Why IS Woodstock so famous?! I’ve never questioned this ... is it due to the movie? That doesn’t seem likely.

I have no idea really.

madAsHell said...

and when they finally came on Sly was so drunk his "singing" was awful.

Sly was notorious for being late, and stoned. It might explain why he doesn't have any gigs at the Indian casinos.

rcocean said...

Some people are really attached to the music of their youth. Its "Their music". I can understand that, if you were a MUSICIAN. But most people aren't. To most people "their music" was just crap they listened to when they were 15-19. They danced to. They fucked to it. And it became "their music".
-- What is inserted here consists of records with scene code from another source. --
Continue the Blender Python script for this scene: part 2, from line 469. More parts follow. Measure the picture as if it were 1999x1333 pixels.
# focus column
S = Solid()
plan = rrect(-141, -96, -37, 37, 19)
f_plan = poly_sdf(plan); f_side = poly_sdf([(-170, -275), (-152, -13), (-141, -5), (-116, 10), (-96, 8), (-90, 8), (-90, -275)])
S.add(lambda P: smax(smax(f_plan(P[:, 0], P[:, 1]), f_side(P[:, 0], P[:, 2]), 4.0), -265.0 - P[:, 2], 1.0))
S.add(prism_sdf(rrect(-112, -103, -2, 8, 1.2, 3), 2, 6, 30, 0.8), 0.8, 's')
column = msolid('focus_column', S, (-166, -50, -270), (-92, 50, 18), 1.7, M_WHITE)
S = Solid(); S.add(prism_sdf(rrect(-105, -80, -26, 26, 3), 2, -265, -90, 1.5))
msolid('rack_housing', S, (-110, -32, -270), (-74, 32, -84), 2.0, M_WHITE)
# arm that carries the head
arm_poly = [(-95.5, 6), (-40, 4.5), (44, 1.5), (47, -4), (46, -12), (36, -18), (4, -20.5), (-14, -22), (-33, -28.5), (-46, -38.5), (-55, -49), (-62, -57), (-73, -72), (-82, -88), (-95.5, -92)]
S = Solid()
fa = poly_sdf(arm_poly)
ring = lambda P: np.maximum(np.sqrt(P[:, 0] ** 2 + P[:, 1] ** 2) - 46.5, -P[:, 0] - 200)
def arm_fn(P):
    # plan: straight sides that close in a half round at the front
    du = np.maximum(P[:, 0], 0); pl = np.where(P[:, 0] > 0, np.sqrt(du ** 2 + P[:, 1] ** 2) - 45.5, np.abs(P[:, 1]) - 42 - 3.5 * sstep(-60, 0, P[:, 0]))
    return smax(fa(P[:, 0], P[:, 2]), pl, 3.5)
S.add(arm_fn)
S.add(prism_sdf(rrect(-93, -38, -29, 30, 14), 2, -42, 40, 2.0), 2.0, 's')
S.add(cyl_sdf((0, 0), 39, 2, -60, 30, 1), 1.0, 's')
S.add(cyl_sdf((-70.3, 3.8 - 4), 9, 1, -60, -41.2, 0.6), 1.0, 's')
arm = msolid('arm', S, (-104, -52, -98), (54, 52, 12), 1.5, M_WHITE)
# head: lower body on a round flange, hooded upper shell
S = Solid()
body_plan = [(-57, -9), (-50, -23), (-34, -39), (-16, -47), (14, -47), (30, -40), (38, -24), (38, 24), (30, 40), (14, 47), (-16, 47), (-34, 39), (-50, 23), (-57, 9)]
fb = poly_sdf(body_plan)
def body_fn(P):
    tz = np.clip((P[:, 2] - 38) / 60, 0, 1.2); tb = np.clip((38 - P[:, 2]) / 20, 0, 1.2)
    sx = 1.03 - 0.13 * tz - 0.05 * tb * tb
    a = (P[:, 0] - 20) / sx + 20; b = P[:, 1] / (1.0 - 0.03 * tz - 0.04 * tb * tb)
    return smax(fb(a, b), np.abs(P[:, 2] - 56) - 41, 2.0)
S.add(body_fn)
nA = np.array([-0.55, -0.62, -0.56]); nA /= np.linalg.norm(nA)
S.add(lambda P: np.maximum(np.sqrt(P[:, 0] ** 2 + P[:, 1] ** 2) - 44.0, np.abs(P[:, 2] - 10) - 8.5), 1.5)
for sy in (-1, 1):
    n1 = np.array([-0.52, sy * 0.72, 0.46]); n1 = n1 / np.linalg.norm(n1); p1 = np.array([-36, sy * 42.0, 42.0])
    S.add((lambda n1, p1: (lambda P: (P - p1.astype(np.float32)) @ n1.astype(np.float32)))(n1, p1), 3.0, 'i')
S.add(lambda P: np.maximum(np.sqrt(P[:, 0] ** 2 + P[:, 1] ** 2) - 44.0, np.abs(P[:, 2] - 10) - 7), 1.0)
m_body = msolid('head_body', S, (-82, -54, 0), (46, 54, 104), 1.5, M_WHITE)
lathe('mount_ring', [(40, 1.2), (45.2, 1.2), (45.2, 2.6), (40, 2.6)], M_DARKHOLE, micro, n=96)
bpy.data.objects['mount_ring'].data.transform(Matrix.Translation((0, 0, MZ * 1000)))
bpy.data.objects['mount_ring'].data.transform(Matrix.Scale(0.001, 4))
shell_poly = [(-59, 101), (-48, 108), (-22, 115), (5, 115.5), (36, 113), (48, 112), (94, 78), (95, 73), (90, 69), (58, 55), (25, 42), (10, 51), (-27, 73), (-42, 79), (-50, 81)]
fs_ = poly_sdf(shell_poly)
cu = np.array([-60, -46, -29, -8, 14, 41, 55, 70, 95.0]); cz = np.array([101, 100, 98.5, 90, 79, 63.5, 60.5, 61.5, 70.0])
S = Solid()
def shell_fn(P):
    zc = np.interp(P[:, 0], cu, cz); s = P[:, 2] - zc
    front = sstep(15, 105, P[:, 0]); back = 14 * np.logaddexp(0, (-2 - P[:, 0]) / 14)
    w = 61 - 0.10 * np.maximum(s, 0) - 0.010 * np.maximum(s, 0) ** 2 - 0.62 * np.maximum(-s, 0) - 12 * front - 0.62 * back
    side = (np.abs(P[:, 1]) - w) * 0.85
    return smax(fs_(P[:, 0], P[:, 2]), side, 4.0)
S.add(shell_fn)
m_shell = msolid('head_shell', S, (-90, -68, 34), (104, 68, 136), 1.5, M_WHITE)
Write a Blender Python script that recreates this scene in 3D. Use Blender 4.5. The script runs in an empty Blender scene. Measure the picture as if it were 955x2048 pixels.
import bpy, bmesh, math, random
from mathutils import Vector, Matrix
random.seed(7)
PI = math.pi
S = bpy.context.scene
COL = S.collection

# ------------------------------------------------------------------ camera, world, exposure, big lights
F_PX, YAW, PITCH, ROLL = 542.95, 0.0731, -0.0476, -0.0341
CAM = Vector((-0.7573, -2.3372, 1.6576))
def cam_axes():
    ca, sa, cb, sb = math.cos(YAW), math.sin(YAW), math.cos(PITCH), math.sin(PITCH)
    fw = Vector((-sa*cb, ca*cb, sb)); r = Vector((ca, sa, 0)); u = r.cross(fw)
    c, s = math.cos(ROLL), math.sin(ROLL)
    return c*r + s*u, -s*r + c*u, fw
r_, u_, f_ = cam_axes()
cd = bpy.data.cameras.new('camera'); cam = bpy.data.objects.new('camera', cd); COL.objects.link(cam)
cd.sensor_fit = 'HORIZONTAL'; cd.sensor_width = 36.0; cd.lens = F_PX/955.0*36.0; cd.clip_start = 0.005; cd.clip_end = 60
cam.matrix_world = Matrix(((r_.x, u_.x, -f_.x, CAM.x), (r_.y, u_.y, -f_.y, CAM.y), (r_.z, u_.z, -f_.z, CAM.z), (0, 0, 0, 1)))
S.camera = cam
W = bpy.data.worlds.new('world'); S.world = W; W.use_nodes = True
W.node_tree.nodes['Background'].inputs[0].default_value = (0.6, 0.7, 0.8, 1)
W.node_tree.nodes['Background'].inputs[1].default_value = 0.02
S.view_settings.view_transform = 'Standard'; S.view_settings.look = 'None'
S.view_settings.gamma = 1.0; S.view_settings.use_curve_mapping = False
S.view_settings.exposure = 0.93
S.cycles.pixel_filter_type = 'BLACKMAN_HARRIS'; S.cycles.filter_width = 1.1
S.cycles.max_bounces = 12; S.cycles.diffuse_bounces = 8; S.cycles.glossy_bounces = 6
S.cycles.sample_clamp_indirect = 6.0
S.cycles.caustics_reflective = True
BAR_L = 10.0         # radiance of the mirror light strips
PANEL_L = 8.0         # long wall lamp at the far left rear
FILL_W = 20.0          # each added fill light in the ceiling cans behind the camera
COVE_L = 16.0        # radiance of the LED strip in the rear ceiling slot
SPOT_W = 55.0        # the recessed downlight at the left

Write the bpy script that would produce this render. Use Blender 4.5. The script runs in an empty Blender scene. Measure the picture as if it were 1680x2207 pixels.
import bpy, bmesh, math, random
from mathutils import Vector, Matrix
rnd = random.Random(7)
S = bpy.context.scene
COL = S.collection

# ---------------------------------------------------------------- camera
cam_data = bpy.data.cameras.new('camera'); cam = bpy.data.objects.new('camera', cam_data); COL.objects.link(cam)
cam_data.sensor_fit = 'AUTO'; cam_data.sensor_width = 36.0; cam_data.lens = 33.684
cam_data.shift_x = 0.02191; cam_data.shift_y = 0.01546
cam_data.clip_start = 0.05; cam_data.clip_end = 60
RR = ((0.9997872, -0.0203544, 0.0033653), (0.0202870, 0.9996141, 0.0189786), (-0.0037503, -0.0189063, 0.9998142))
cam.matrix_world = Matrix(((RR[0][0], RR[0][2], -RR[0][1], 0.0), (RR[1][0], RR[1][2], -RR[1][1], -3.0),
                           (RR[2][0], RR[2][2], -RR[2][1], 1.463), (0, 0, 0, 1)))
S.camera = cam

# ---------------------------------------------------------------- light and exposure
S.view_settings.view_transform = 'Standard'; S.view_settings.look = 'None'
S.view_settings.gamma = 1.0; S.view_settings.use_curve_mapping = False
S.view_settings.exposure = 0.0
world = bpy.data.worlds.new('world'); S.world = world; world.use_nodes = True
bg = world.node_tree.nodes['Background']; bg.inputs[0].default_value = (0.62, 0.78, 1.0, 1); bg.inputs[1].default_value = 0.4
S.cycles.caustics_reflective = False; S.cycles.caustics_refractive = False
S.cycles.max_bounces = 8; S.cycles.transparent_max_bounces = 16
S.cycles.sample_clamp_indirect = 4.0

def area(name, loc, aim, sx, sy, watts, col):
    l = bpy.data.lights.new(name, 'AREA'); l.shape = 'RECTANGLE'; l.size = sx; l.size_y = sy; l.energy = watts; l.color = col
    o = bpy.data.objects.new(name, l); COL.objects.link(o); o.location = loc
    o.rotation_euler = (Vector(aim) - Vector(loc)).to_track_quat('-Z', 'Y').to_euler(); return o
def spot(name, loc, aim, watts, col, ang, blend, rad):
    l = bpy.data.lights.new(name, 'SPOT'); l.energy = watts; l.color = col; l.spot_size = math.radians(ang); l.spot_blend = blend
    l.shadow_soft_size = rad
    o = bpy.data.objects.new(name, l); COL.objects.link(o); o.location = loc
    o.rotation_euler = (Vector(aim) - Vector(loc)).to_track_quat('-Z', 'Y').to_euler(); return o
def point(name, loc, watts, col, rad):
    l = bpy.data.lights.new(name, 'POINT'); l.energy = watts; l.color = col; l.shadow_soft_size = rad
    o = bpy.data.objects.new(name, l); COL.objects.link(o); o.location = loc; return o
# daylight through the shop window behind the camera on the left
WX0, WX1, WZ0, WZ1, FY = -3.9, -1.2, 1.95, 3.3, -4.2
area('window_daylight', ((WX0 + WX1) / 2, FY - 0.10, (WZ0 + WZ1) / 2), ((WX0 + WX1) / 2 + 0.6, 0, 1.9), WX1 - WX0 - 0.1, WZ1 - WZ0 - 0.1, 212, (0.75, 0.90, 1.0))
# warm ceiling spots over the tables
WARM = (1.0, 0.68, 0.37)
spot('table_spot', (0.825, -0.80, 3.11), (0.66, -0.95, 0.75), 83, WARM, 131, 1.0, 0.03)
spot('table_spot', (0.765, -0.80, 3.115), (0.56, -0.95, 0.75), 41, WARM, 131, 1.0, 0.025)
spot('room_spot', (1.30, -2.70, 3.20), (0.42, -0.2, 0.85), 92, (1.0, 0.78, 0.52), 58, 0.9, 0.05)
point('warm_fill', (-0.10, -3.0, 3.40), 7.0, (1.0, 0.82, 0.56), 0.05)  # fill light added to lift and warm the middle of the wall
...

Memories..wispy corners of my mind.

But it somehow gets imprinted on their brain. And its the Greatest music ever.

pacwest said...

That's a nice memory to have Althouse.

Ann Althouse said...

I didn’t go to Woodstock because it cost $17. Didn’t know it would end up being free. Had a ride. The person I would have gone with assured me afterward that I was better off. He said, and I remember the quote, “You had to be part pig to enjoy it” (referring to the mud and rain).

Anonymous said...

Wow that's pretty cool.

regan said...

Many thanks for bringing back the memories. I drove up from Marylandn with my brother and one of his friends with orders from my parents to keep an eye on them. The set of acts was marvelous, but sleeping the back of a Volkswagon was real uncomfortable.

Anonymous said...

I wonder how many of the performers are dead? I wonder how many died from drugs or booze? I bet a lot - and they are SO revered. They were sort of like the first clown pioneers marching out into unknown clown-world frontier. If not for them where would we be today?? Thank you clown pioneers!! Thank you!!!

steppin' razor said...

I was there and wonder whether our hostess and I ever brushed elbows in the scrum. Was with a biker guy who stood on the railing on the upper tier and pretended to falloff, to the screams of the crowd. Chambers Brothers triggered a big snake dance. Procol lHarum first brought the crowd alive with Also Strachey Zarathustra from 2001 a space oddessey.

hayek said...

I was spoiled in college with the acts that were on campus, including the Supremes, the Shirelles, the Four Seasons, the Temptations and Barbara Streisand. The most ever paid at the time was 35K for Streisand’s appearance.

Mapburns said...

Ann, Like you I went to Atlantic City and not Woodstock. I had also been to Newport and in both cases they announced from the stage "See you at Woodstock!". I knew it was going to be a cluster and didn't go even though I lived just a few hours away. I also remember at Atlantic City Hugh Masekala getting all pissed off at the audience not giving him their rapt attention.

Unknown said...

Frank......
Wiped the sweat off bb kings forehead he came off stage.....grace slick gave me her ac official badge.......

George Leroy Tirebiter said...
This comment has been removed by the author.
George Leroy Tirebiter said...
This comment has been removed by the author.